Just so you know, this article is intended to provide helpful information, not financial advice. We’d always recommend that you seek independent advice if you’re concerned about your credit score or want more information.

Financial lenders such as building societies use credit scores as part of checking someone’s suitability for a loan or mortgage. As it’s our aim to make home ownership a reality for as many people as possible, we thought it would be helpful to provide a quick breakdown of what a credit score is, why it’s important, and the things that can affect it.

What's a credit score?

Your credit score is a number that shows how likely you are to repay your debts. It’s based on your credit history, which shows how well you’ve managed debt in the past. It’s used by lenders to help assess if someone is suitable for financial agreements, such as loans, leases, and mortgages.

Why is my credit history important?

Your credit history can influence all kinds of big financial decisions and is taken into account when you apply for a mortgage.

But bear in mind that different credit reference agencies will score you in different ways. And your credit history is just one of many factors that lenders might consider.

What affects my credit score?

You might already know the basics of credit scores – for example, that paying your bills late will likely have a negative effect. But not all factors affecting your credit score are obvious. Here are a few things you might not have considered yet:

1. Not taking out any credit

Taking out credit means borrowing money from a lender. It can include things like spending on a credit card or taking out a loan. It might sound strange, but if you’ve never done this, it can have a negative effect on your credit score. That’s because your credit score is affected by how reliably you’ve paid back credit in the past. So if you’ve never taken out credit, it’s harder to tell how well you’d manage debt.

2. Maxing out your credit card... or not using it at all

Keeping up with your credit card payments can have a positive impact on your credit score. But it’s not as simple as that. Lenders will also look at how much available credit you’re using. And if you’re spending lots on your credit card, it might look like you’re relying on large amounts of credit to get through the month.

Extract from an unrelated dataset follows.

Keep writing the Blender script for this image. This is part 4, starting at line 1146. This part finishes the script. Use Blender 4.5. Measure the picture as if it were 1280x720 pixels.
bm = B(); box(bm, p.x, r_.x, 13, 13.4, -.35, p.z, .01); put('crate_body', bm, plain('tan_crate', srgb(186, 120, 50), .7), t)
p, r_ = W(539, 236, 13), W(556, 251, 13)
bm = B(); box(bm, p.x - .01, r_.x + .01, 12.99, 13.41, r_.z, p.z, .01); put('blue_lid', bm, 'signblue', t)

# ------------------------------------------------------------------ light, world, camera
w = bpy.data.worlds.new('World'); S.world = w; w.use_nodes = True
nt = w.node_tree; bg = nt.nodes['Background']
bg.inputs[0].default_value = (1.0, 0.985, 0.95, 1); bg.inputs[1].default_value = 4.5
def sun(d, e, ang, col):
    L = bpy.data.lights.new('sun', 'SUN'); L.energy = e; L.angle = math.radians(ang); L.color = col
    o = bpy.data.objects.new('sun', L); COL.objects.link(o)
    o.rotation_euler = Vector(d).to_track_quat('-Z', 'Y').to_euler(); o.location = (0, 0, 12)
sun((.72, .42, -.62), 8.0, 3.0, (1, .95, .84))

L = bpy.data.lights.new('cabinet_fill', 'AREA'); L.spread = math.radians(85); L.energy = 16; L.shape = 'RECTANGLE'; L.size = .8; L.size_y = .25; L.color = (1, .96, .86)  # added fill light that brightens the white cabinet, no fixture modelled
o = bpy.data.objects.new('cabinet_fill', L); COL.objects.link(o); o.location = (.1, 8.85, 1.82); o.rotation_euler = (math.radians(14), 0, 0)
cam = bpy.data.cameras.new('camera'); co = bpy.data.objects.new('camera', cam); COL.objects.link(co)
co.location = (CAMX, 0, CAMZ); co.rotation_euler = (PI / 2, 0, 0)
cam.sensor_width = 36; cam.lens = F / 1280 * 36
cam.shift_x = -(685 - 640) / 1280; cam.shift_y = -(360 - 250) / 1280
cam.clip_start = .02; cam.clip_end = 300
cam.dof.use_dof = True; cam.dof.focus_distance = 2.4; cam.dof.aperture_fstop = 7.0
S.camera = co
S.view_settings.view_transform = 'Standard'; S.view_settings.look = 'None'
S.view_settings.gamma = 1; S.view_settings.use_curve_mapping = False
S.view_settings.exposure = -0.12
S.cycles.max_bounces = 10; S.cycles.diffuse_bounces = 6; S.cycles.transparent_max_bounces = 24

So is it more responsible not to use your credit card at all? Not necessarily. Having a credit card you don’t use could make it seem as if you’ve got access to too much credit. As a result, it could still have a negative impact on your credit score.

3. Using Experian Boost

To potentially help people turn their dream of owning a home into a reality, we recently teamed up with Experian and their Boost service. Experian Boost allows you to potentially improve your credit score by sharing information about your regular spending, allowing payments such as council tax and streaming subscriptions to contribute to your score, when they usually wouldn’t.

4. Forgetting old financial ties

If you’ve shared finances with an ex-partner or ex-flatmate in the past, your credit history might still be linked with theirs. It could be that you took out a loan together, or even shared a bank account for bills. This can mean that their credit history is considered along with yours. However, if you’ve broken off your financial ties with this person, you can ask credit reference agencies to de-link your credit histories.

5. Not registering to vote

Credit agencies look at the electoral role to confirm your identity. And if you’re not registered to vote, it’s more difficult for them to check you are who you say you are. Just bear in mind that if you register to vote, it can take a while for it to appear on your credit history.

You should also keep an eye out for incorrect information or fraudulent activity. By checking your credit report on a fairly regular basis, you can flag up anything that doesn't look right.

This article is intended for information purposes only and is accurate at the time of publication. It’s always advisable to verify any information you take before relying on it.

Your property could be repossessed if you don't keep up your mortgage repayments.